Constellation E: Monday, October 31, 10:30 – 11:15AM
The amount of digital assets, whether born digital or digitized objects from analog and paper artifacts, is growing rapidly. Unlike companies which are required to retain their records for a relatively short period of time to comply with the Sarbanes-Oxley Act, national archives and digital libraries have to face daunting challenges of long-term preservation. Indeed, in order to fulfill the mission to provide discovery and access to digital assets over a long period of time, institutions must develop strategies and mechanisms to effectively preserving these assets. Besides the volume issue, another complicating aspect of digital preservation is data heterogeneity due to the fact that data might originate from various software products specific to diverse application domains.

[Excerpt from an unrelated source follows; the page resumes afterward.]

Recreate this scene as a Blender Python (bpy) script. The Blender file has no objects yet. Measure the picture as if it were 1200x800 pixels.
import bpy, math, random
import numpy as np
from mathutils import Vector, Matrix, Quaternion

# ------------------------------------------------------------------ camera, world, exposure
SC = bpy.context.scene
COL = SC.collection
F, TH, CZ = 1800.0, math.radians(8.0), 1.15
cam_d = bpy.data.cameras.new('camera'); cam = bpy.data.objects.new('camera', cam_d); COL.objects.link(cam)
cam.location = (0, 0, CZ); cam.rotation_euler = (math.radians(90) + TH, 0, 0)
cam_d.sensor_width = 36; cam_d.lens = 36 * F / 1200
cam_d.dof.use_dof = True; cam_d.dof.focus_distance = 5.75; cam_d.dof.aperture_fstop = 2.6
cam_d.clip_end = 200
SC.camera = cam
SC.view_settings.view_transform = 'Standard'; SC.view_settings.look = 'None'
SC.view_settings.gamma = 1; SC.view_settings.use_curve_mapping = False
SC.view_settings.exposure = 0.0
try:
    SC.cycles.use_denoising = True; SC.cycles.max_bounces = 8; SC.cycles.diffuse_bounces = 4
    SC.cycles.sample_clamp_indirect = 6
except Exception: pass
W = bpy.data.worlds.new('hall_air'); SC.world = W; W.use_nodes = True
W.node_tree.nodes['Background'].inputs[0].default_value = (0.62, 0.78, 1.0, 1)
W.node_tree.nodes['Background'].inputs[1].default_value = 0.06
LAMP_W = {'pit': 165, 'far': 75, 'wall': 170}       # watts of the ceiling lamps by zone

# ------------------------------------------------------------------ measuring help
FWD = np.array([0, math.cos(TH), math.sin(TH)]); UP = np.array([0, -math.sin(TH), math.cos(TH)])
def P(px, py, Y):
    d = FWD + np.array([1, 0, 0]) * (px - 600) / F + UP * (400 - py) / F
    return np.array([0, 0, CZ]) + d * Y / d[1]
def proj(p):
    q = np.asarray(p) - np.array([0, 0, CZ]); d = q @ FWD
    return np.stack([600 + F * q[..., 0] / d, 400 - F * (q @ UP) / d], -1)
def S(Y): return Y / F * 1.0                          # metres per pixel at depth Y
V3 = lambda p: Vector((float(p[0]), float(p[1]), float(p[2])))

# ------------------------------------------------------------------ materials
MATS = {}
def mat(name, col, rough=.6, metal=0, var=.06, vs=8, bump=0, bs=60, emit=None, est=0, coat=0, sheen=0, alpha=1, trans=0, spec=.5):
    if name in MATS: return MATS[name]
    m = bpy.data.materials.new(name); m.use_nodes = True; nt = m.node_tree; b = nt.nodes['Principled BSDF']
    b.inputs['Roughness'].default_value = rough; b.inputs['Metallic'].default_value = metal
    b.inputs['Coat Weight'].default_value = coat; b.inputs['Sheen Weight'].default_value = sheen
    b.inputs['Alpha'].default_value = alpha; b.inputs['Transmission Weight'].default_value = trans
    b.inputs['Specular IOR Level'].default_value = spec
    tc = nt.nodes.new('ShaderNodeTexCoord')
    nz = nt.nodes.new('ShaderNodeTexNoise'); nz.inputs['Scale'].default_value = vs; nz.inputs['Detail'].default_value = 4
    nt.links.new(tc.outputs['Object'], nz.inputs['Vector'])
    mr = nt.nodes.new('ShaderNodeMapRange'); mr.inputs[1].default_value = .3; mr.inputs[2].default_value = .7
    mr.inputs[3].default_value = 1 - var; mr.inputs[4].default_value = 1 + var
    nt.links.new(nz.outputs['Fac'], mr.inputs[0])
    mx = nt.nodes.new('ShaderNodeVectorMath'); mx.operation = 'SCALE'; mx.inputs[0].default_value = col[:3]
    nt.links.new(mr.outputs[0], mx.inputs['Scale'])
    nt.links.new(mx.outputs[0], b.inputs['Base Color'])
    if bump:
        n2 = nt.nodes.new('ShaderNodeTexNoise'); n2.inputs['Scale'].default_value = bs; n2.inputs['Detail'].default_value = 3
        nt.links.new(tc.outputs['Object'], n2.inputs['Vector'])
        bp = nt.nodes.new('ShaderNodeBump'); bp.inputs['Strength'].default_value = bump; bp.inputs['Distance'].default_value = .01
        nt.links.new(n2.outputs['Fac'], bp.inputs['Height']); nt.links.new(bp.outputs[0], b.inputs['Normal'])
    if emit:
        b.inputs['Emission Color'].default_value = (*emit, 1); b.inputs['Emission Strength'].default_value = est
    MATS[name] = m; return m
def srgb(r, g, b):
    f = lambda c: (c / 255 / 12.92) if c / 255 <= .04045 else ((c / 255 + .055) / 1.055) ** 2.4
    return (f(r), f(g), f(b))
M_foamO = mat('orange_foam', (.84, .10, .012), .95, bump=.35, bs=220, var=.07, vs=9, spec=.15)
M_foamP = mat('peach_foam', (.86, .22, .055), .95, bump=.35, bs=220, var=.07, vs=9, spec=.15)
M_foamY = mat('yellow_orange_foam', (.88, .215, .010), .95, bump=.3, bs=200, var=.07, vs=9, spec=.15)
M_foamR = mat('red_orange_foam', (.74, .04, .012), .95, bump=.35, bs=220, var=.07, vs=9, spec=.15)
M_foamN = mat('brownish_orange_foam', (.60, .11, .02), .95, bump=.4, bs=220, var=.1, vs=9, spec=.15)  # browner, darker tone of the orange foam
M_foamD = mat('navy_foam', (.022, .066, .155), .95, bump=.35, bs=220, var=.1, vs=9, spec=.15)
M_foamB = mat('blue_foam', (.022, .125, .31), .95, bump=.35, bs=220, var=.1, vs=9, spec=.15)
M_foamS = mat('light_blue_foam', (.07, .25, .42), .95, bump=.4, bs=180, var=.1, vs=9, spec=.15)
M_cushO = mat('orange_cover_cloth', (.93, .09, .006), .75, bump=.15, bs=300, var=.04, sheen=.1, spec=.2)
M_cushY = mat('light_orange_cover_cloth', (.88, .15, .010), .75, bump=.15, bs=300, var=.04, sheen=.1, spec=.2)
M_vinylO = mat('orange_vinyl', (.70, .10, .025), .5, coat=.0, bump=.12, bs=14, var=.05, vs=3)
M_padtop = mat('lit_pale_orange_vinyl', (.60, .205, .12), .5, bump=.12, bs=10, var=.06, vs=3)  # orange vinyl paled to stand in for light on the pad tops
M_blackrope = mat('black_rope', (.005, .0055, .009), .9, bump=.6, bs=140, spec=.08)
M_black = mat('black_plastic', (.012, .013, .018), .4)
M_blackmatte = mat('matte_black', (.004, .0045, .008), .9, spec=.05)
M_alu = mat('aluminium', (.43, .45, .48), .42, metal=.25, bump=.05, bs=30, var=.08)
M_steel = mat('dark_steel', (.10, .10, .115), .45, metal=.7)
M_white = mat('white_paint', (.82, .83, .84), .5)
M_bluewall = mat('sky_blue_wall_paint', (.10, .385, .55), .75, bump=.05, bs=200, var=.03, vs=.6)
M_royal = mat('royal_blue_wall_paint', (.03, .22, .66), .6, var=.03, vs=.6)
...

Moreover, organizations have increased their portfolios to disseminate a wide range of file formats from textual documents, geospatial images, audio visual records, web pages, and database files.
Within this context, the question is whether Cloud Computing paradigm can help digital archivists and librarians to meet the challenges of preservation. In recent years, Cloud Computing has gained momentum in the IT world thanks to the maturity of network protocol infrastructure, virtualization technology and a price-based Service Level Agreement structure. At the beginning, research studies have mostly focused on Cloud Storage as a potential service to be used in the digital library and archive community. In this paper, we will study the possibility of using Cloud paradigm throughout all components as specified in the Open Archive Information System (OAIS) reference model, from ingest, storage, data management, preservation, and access. The totality of such services can form what we call Long-Term Digital Preservation as a Service (LDPaaS). We will discuss how the major OAIS functions can leverage LDPaaS strengths, based on the inherent characteristics of elasticity, virtualization, pay-as-you-go resource utilization model of Cloud Services. More interestingly, our argument will show that large institutions have the potential to become LDPaaS providers, and smaller institutions can benefit from the available services. Lastly, we will propose a set of levels of service which can serve as a foundation for LDPaaS service level agreement in terms of ingest processing, preservation processing, and differentiated access capabilities. A Cloud Service, encompassing both storage and preservation of digital objects based on the user’s policies for the retention period, preservation level of service, and data confidentiality, can be an attractive alternative to self-provisioning for digital libraries and archives.
Resources
Session Leader
Quyen Nguyen is currently working in the Systems Engineering Division of the ERA Program Management Office at the U.S. National Archives and Records Administration. Before joining the National Archives, he has worked for telecommunications software companies. His experience is in developing software systems for large scale deployment. He has a BS in Computer and Information Science and Applied Mathematics from the University of Delaware and a MS in Computer Science from the University of California at Berkeley.